▶ _Required work_:
Reproduce each line from the first in the data through the line that contains "R = math.radians" exactly; give nothing else.
◆ ◆ ◆ ◆
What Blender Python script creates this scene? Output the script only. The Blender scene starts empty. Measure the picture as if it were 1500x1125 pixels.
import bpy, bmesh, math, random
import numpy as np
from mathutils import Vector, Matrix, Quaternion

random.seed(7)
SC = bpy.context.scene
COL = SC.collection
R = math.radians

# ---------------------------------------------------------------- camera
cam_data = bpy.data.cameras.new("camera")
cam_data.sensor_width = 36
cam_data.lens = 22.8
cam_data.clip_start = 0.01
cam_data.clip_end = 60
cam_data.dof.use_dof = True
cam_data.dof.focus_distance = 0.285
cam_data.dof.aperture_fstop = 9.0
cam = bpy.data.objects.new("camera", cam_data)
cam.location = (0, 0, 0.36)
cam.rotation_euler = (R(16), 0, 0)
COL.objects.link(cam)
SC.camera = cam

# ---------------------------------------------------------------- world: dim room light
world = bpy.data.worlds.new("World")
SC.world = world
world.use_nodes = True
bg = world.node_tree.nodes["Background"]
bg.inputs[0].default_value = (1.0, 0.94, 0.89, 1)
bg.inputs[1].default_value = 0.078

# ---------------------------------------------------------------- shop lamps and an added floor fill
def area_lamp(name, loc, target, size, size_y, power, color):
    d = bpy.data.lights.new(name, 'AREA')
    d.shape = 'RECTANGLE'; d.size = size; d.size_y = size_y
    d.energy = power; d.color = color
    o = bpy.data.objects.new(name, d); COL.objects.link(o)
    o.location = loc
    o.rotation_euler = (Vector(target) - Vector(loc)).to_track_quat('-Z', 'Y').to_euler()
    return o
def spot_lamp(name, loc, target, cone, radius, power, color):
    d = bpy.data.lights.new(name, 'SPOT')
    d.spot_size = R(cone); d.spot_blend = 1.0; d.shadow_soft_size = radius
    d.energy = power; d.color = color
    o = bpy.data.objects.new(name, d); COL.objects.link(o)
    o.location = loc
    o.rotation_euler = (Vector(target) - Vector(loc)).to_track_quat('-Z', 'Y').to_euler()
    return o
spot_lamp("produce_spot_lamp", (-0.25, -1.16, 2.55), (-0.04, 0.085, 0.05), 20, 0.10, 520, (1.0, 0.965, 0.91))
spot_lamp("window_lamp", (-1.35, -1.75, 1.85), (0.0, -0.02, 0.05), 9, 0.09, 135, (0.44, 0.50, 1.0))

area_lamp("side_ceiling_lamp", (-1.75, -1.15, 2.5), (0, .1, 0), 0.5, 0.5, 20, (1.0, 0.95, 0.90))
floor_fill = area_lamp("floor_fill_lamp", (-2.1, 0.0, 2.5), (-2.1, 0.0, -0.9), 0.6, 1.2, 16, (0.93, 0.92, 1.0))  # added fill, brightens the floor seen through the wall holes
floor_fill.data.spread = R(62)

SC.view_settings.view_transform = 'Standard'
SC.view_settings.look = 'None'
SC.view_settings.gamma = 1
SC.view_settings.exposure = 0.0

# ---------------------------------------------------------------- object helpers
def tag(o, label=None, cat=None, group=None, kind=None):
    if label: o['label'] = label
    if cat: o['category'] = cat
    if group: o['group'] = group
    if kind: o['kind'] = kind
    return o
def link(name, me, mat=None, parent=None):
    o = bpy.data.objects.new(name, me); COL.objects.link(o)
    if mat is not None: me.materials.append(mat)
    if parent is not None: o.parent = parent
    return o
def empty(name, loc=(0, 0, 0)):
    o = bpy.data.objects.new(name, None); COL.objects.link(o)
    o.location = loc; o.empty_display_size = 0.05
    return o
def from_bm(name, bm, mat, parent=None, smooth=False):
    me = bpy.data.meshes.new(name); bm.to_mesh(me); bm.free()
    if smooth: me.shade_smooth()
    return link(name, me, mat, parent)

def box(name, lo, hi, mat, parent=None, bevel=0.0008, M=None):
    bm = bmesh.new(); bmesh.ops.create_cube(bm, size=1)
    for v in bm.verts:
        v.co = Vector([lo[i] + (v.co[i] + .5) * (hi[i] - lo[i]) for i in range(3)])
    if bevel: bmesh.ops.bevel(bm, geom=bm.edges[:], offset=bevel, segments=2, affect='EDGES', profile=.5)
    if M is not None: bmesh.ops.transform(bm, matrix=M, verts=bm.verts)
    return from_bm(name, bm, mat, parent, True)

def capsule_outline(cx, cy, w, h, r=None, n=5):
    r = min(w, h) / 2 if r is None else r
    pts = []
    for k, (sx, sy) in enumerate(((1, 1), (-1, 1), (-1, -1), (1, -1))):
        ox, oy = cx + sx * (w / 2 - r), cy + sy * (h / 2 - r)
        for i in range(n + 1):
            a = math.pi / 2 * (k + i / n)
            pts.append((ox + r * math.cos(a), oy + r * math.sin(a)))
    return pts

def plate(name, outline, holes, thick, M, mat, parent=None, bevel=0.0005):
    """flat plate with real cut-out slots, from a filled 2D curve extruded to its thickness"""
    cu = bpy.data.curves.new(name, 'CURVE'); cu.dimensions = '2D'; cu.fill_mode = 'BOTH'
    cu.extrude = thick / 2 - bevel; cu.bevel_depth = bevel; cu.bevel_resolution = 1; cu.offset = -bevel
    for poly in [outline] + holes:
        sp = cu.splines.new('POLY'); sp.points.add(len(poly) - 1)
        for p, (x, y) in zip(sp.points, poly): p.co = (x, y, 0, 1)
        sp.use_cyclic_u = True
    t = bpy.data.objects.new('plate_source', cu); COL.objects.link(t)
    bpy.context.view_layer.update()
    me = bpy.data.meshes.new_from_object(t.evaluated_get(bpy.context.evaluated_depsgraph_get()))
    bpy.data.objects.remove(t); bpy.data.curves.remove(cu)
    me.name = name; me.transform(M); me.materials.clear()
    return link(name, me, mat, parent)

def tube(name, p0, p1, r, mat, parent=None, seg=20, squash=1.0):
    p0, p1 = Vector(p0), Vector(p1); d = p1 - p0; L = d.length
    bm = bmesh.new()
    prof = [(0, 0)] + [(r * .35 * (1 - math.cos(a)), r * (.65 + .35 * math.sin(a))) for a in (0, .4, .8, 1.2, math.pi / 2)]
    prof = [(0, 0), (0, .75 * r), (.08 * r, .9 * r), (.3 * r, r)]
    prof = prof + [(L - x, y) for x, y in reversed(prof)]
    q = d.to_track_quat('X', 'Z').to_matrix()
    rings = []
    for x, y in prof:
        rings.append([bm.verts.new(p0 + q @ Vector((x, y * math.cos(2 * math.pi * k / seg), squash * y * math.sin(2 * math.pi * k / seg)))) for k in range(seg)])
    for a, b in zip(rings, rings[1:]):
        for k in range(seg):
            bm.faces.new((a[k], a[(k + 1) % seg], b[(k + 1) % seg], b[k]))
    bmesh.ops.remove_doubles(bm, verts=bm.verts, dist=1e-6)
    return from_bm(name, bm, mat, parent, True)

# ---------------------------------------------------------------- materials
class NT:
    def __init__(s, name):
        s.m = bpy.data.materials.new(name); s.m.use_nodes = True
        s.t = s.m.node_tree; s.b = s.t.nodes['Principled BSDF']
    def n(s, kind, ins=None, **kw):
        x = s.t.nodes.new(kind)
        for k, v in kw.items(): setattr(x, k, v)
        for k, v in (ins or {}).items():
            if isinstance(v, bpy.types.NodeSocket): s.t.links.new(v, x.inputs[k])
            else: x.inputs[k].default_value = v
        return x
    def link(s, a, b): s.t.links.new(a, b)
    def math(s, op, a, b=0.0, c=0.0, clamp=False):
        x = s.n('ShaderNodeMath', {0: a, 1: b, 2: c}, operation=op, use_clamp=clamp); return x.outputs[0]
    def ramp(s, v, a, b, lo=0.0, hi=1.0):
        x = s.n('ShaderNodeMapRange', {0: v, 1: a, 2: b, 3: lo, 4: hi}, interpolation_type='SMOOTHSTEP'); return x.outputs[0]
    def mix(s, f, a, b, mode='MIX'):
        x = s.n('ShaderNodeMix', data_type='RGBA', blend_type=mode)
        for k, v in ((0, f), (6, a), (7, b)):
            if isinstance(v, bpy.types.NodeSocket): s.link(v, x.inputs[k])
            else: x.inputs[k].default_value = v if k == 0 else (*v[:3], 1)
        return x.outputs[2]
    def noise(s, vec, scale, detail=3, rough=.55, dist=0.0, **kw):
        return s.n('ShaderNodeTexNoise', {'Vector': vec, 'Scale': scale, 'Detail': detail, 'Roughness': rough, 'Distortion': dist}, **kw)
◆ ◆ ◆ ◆
▶ _Exercise solution_:
What Blender Python script creates this scene? Output the script only. The Blender scene starts empty. Measure the picture as if it were 1500x1125 pixels.
import bpy, bmesh, math, random
import numpy as np
from mathutils import Vector, Matrix, Quaternion

random.seed(7)
SC = bpy.context.scene
COL = SC.collection
R = math.radians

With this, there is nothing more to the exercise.